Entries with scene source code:
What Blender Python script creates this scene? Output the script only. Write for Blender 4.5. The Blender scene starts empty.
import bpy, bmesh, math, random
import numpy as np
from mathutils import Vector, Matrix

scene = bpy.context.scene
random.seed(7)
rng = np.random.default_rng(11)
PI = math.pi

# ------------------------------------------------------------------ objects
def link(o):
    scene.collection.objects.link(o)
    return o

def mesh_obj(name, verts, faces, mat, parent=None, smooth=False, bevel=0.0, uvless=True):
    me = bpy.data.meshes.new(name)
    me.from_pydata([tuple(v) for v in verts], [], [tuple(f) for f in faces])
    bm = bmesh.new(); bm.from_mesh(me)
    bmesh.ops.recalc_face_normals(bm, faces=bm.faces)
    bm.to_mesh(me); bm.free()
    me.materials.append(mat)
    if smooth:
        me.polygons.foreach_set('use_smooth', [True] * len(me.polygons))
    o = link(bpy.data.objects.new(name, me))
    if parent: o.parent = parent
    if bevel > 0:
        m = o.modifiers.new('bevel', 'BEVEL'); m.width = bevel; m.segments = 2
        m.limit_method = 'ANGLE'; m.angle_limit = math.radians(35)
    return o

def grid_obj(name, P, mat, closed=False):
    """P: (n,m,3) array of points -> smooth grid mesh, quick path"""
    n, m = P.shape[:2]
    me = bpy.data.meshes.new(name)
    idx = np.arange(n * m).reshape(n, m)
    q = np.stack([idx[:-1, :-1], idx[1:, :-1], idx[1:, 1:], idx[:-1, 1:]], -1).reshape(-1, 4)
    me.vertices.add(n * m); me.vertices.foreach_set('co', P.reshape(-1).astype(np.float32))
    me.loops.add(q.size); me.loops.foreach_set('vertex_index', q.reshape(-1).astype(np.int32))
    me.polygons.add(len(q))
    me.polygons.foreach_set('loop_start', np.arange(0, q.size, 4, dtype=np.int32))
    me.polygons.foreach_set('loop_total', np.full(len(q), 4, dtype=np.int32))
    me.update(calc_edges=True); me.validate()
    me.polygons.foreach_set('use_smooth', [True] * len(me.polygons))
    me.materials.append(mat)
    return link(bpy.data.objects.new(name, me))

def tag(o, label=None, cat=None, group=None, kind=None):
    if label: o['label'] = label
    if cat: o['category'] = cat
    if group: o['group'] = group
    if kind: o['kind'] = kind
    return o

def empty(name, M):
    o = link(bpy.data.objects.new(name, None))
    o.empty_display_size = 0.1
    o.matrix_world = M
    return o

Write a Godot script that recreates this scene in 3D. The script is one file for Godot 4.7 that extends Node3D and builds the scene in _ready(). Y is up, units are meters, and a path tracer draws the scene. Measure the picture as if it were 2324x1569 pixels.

• WORK TO DO
Transcribe all of the material exactly. Omit nothing.

• IN RESPONSE
What Blender Python script creates this scene? Output the script only. Write for Blender 4.5. The Blender scene starts empty.
import bpy, bmesh, math, random
import numpy as np
from mathutils import Vector, Matrix

scene = bpy.context.scene
random.seed(7)
rng = np.random.default_rng(11)
PI = math.pi

# ------------------------------------------------------------------ objects
def link(o):
    scene.collection.objects.link(o)
    return o

def mesh_obj(name, verts, faces, mat, parent=None, smooth=False, bevel=0.0, uvless=True):
    me = bpy.data.meshes.new(name)
    me.from_pydata([tuple(v) for v in verts], [], [tuple(f) for f in faces])
    bm = bmesh.new(); bm.from_mesh(me)
    bmesh.ops.recalc_face_normals(bm, faces=bm.faces)
    bm.to_mesh(me); bm.free()
    me.materials.append(mat)
    if smooth:
        me.polygons.foreach_set('use_smooth', [True] * len(me.polygons))
    o = link(bpy.data.objects.new(name, me))
    if parent: o.parent = parent
    if bevel > 0:
        m = o.modifiers.new('bevel', 'BEVEL'); m.width = bevel; m.segments = 2
        m.limit_method = 'ANGLE'; m.angle_limit = math.radians(35)
    return o

def grid_obj(name, P, mat, closed=False):
    """P: (n,m,3) array of points -> smooth grid mesh, quick path"""
    n, m = P.shape[:2]
    me = bpy.data.meshes.new(name)
    idx = np.arange(n * m).reshape(n, m)
    q = np.stack([idx[:-1, :-1], idx[1:, :-1], idx[1:, 1:], idx[:-1, 1:]], -1).reshape(-1, 4)
    me.vertices.add(n * m); me.vertices.foreach_set('co', P.reshape(-1).astype(np.float32))
    me.loops.add(q.size); me.loops.foreach_set('vertex_index', q.reshape(-1).astype(np.int32))
    me.polygons.add(len(q))
    me.polygons.foreach_set('loop_start', np.arange(0, q.size, 4, dtype=np.int32))
    me.polygons.foreach_set('loop_total', np.full(len(q), 4, dtype=np.int32))
    me.update(calc_edges=True); me.validate()
    me.polygons.foreach_set('use_smooth', [True] * len(me.polygons))
    me.materials.append(mat)
    return link(bpy.data.objects.new(name, me))

def tag(o, label=None, cat=None, group=None, kind=None):
    if label: o['label'] = label
    if cat: o['category'] = cat
    if group: o['group'] = group
    if kind: o['kind'] = kind
    return o

def empty(name, M):
    o = link(bpy.data.objects.new(name, None))
    o.empty_display_size = 0.1
    o.matrix_world = M
    return o

Write a Godot script that recreates this scene in 3D. The script is one file for Godot 4.7 that extends Node3D and builds the scene in _ready(). Y is up, units are meters, and a path tracer draws the scene. Measure the picture as if it were 2324x1569 pixels.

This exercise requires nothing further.